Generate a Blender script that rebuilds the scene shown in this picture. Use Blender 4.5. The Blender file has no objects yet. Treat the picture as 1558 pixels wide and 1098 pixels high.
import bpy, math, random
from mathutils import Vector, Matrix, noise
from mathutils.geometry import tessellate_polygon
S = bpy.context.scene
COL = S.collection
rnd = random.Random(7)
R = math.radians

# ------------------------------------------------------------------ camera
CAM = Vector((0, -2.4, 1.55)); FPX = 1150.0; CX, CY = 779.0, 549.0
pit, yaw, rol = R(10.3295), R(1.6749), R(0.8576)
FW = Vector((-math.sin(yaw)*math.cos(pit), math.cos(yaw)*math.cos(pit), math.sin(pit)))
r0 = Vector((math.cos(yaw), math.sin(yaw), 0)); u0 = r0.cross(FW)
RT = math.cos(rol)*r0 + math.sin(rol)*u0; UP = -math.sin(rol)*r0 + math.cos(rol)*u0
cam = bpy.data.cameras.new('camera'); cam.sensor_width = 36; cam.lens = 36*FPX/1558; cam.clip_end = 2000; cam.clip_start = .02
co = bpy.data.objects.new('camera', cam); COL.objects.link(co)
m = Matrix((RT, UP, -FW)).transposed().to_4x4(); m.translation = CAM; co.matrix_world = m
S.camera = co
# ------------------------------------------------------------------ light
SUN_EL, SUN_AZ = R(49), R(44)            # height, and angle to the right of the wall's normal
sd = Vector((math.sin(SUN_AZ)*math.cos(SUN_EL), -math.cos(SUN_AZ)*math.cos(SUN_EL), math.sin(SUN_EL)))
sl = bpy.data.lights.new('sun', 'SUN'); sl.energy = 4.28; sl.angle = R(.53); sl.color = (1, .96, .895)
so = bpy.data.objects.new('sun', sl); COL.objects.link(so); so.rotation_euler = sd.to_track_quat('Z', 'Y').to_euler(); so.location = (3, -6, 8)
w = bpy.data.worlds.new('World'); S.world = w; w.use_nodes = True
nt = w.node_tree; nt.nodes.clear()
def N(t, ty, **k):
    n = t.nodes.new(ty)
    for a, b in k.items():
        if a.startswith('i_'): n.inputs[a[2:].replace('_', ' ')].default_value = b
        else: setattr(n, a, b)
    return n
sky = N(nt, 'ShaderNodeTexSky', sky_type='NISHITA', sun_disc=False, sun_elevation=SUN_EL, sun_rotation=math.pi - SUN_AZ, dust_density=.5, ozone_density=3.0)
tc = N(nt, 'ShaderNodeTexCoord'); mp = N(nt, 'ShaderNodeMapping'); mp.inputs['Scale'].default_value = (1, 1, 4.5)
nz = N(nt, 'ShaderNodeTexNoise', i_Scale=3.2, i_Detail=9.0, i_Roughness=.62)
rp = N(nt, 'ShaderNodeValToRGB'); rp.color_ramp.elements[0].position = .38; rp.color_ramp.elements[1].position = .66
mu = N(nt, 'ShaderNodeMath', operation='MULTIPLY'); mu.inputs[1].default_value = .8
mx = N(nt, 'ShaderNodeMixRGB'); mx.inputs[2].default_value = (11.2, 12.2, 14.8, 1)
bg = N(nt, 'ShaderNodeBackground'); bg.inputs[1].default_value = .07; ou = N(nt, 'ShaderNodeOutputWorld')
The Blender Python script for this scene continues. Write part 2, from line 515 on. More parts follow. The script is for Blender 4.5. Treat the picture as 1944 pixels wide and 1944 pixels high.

-*-

Exercise = Quote the data above in full, changing nothing.

Answer to this task =
Generate a Blender script that rebuilds the scene shown in this picture. Use Blender 4.5. The Blender file has no objects yet. Treat the picture as 1558 pixels wide and 1098 pixels high.
import bpy, math, random
from mathutils import Vector, Matrix, noise
from mathutils.geometry import tessellate_polygon
S = bpy.context.scene
COL = S.collection
rnd = random.Random(7)
R = math.radians

# ------------------------------------------------------------------ camera
CAM = Vector((0, -2.4, 1.55)); FPX = 1150.0; CX, CY = 779.0, 549.0
pit, yaw, rol = R(10.3295), R(1.6749), R(0.8576)
FW = Vector((-math.sin(yaw)*math.cos(pit), math.cos(yaw)*math.cos(pit), math.sin(pit)))
r0 = Vector((math.cos(yaw), math.sin(yaw), 0)); u0 = r0.cross(FW)
RT = math.cos(rol)*r0 + math.sin(rol)*u0; UP = -math.sin(rol)*r0 + math.cos(rol)*u0
cam = bpy.data.cameras.new('camera'); cam.sensor_width = 36; cam.lens = 36*FPX/1558; cam.clip_end = 2000; cam.clip_start = .02
co = bpy.data.objects.new('camera', cam); COL.objects.link(co)
m = Matrix((RT, UP, -FW)).transposed().to_4x4(); m.translation = CAM; co.matrix_world = m
S.camera = co
# ------------------------------------------------------------------ light
SUN_EL, SUN_AZ = R(49), R(44)            # height, and angle to the right of the wall's normal
sd = Vector((math.sin(SUN_AZ)*math.cos(SUN_EL), -math.cos(SUN_AZ)*math.cos(SUN_EL), math.sin(SUN_EL)))
sl = bpy.data.lights.new('sun', 'SUN'); sl.energy = 4.28; sl.angle = R(.53); sl.color = (1, .96, .895)
so = bpy.data.objects.new('sun', sl); COL.objects.link(so); so.rotation_euler = sd.to_track_quat('Z', 'Y').to_euler(); so.location = (3, -6, 8)
w = bpy.data.worlds.new('World'); S.world = w; w.use_nodes = True
nt = w.node_tree; nt.nodes.clear()
def N(t, ty, **k):
    n = t.nodes.new(ty)
    for a, b in k.items():
        if a.startswith('i_'): n.inputs[a[2:].replace('_', ' ')].default_value = b
        else: setattr(n, a, b)
    return n
sky = N(nt, 'ShaderNodeTexSky', sky_type='NISHITA', sun_disc=False, sun_elevation=SUN_EL, sun_rotation=math.pi - SUN_AZ, dust_density=.5, ozone_density=3.0)
tc = N(nt, 'ShaderNodeTexCoord'); mp = N(nt, 'ShaderNodeMapping'); mp.inputs['Scale'].default_value = (1, 1, 4.5)
nz = N(nt, 'ShaderNodeTexNoise', i_Scale=3.2, i_Detail=9.0, i_Roughness=.62)
rp = N(nt, 'ShaderNodeValToRGB'); rp.color_ramp.elements[0].position = .38; rp.color_ramp.elements[1].position = .66
mu = N(nt, 'ShaderNodeMath', operation='MULTIPLY'); mu.inputs[1].default_value = .8
mx = N(nt, 'ShaderNodeMixRGB'); mx.inputs[2].default_value = (11.2, 12.2, 14.8, 1)
bg = N(nt, 'ShaderNodeBackground'); bg.inputs[1].default_value = .07; ou = N(nt, 'ShaderNodeOutputWorld')
The Blender Python script for this scene continues. Write part 2, from line 515 on. More parts follow. The script is for Blender 4.5. Treat the picture as 1944 pixels wide and 1944 pixels high.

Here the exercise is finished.